Talbott, with his gentlemanly sense of privacy, is more guarded when it comes to revealing what makes himself tick. For example, he holds back when describing what was surely one of his lowest moments, in August 1998, during the twin dramas of the economic meltdown in Russia and his boss's public confessions of sexual indiscretions. Talbott generally keeps the book's focus on U.S.-Russian relations and the personal relationships that underpin them. The most intriguing of these is between Yeltsin and Clinton, which gets much attention. But another relationship stands out as well: the somewhat unlikely friendship between Talbott and his Russian counterpart, Yuri Mamedov. Whether relaxing over lunch in the Italian countryside or stealing away to watch a movie in Washington, Mamedov and Talbott come across as partners trying to ground the U.S.-Russian relationship in sensible policy. Together they observe the ups and downs of their bosses, their countries, and their agendas. Talbott and Mamedov emerge as the steady, long poles in the tent. As the former insulates himself from Clinton's personal situation (which the book spends little time discussing), the latter must deal with a drunk or sick Yeltsin, a panicky or depressed Minister of Foreign Affairs Andrei Kozyrev, a series of prime ministers, and eventually a remote yet unctuous new president, Putin.
WIN SOME, LOSE SOME
In the 1990s, the U.S.-Russia portfolio, a jumble of conflicting and unresolved questions, fell to Talbott to manage. These items ranged from traditional security issues such as arms control to aid for Russia's economic, political, and social transition. Defense specialists and security analysts will find in the book much about the politics behind NATO enlargement, discussions of arms control, missile defense, Russia's friendliness toward Iran and Iraq, and other critical issues. Among the many stories told, however, two successes stand out.

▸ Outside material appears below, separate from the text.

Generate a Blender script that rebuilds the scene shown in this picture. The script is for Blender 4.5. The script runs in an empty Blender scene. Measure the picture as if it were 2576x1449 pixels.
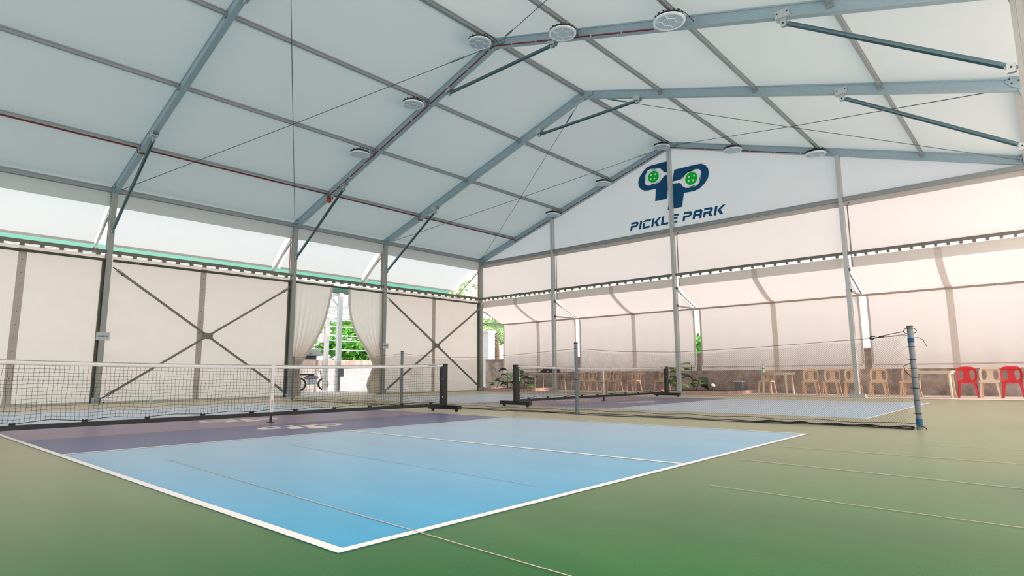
import bpy, math, random
from mathutils import Vector, Matrix
from mathutils.geometry import tessellate_polygon
random.seed(7)
S = bpy.context.scene
COL = S.collection
R = math.radians

# ------------------------------------------------------------------ camera
CX, CY, CZ = 8.86448, -1.38134, 0.68938
YAW, PITCH, ROLL = 0.73023, 0.14424, -0.00646
cam = bpy.data.cameras.new('camera'); cam.sensor_width = 36.0; cam.lens = 1506.279 / 2576 * 36
cam.clip_start = 0.05; cam.clip_end = 400
co = bpy.data.objects.new('camera', cam); COL.objects.link(co)
fw = Vector((-math.sin(YAW) * math.cos(PITCH), math.cos(YAW) * math.cos(PITCH), math.sin(PITCH)))
rt0 = Vector((math.cos(YAW), math.sin(YAW), 0)); up0 = rt0.cross(fw)
rt = rt0 * math.cos(ROLL) + up0 * math.sin(ROLL); upv = -rt0 * math.sin(ROLL) + up0 * math.cos(ROLL)
co.matrix_world = Matrix(((rt.x, upv.x, -fw.x, CX), (rt.y, upv.y, -fw.y, CY), (rt.z, upv.z, -fw.z, CZ), (0, 0, 0, 1)))
S.camera = co

# ------------------------------------------------------------------ world, sun, exposure
W = bpy.data.worlds.new('sky'); S.world = W; W.use_nodes = True
nt = W.node_tree; nt.nodes.clear()
wo = nt.nodes.new('ShaderNodeOutputWorld'); bg = nt.nodes.new('ShaderNodeBackground')
tc = nt.nodes.new('ShaderNodeTexCoord'); sx = nt.nodes.new('ShaderNodeSeparateXYZ'); rp = nt.nodes.new('ShaderNodeValToRGB')
nt.links.new(tc.outputs['Generated'], sx.inputs[0]); nt.links.new(sx.outputs['Z'], rp.inputs[0])
rp.color_ramp.elements[0].position = 0.0; rp.color_ramp.elements[0].color = (1.0, 0.97, 0.95, 1)
rp.color_ramp.elements[1].position = 0.7; rp.color_ramp.elements[1].color = (0.70, 0.90, 0.96, 1)
nt.links.new(rp.outputs[0], bg.inputs[0]); bg.inputs[1].default_value = 1.7
nt.links.new(bg.outputs[0], wo.inputs[0])
sun = bpy.data.lights.new('sun', 'SUN'); sun.energy = 6.5; sun.angle = R(12); sun.color = (1.0, 0.75, 0.62)
so = bpy.data.objects.new('sun', sun); COL.objects.link(so)
so.rotation_euler = Vector((0.86, 0.22, 0.36)).to_track_quat('Z', 'Y').to_euler()
S.view_settings.view_transform = 'Standard'; S.view_settings.look = 'None'
S.view_settings.gamma = 1.0; S.view_settings.use_curve_mapping = False
S.view_settings.exposure = 0.0
S.cycles.max_bounces = 10; S.cycles.diffuse_bounces = 6; S.cycles.transmission_bounces = 8
S.cycles.transparent_max_bounces = 16; S.cycles.sample_clamp_indirect = 6.0

# ------------------------------------------------------------------ materials
def mat(name, col, rough=0.6, metal=0.0, spec=0.5, noise=0.0, nscale=8.0, col2=None, bump=0.0, stretch=None):
    m = bpy.data.materials.new(name); m.use_nodes = True
    t = m.node_tree; b = t.nodes['Principled BSDF']
    b.inputs['Roughness'].default_value = rough; b.inputs['Metallic'].default_value = metal
    b.inputs['Specular IOR Level'].default_value = spec
    c1 = (*col, 1)
    if noise > 0 or col2 or bump:
        tcn = t.nodes.new('ShaderNodeTexCoord'); mp = t.nodes.new('ShaderNodeMapping')
        nz = t.nodes.new('ShaderNodeTexNoise'); nz.inputs['Scale'].default_value = nscale; nz.inputs['Detail'].default_value = 6
        nz.inputs['Roughness'].default_value = 0.65
        if stretch: mp.inputs['Scale'].default_value = stretch
        t.links.new(tcn.outputs['Object'], mp.inputs[0]); t.links.new(mp.outputs[0], nz.inputs['Vector'])
        r = t.nodes.new('ShaderNodeValToRGB'); r.color_ramp.elements[0].position = 0.3; r.color_ramp.elements[1].position = 0.7
        c2 = (*col2, 1) if col2 else tuple(min(1, c * (1 + noise)) for c in col) + (1,)
        r.color_ramp.elements[0].color = c1 if col2 else tuple(c * (1 - noise) for c in col) + (1,)
        r.color_ramp.elements[1].color = c2
        t.links.new(nz.outputs['Fac'], r.inputs[0]); t.links.new(r.outputs[0], b.inputs['Base Color'])
        if bump:
            bp = t.nodes.new('ShaderNodeBump'); bp.inputs['Strength'].default_value = bump; bp.inputs['Distance'].default_value = 0.02
            t.links.new(nz.outputs['Fac'], bp.inputs['Height']); t.links.new(bp.outputs[0], b.inputs['Normal'])
    else:
        b.inputs['Base Color'].default_value = c1
    return m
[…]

The first was one of the most underappreciated events of the 1990s: getting Ukraine to give up its nuclear weapons, a touch-and-go process until the end. In a world of ever-increasing proliferation, this step represented a reversal that simply would not have happened without the focused work of a few senior officials in the Clinton administration. Their success was part of a distinctly new approach to enhancing security known as "defense by other means," which started with the 1991 Cooperative Threat Reduction Act (otherwise known as "Nunn-Lugar") and was greatly expanded during the Clinton years. Still ongoing in the Bush administration, this government program funds private contractors to enlist hundreds of American and Russian scientists and engineers working to dismantle and eliminate weapons of mass destruction in countries of the former Soviet Union. If anyone is looking for a foreign policy legacy from the Clinton administration, they need look no further.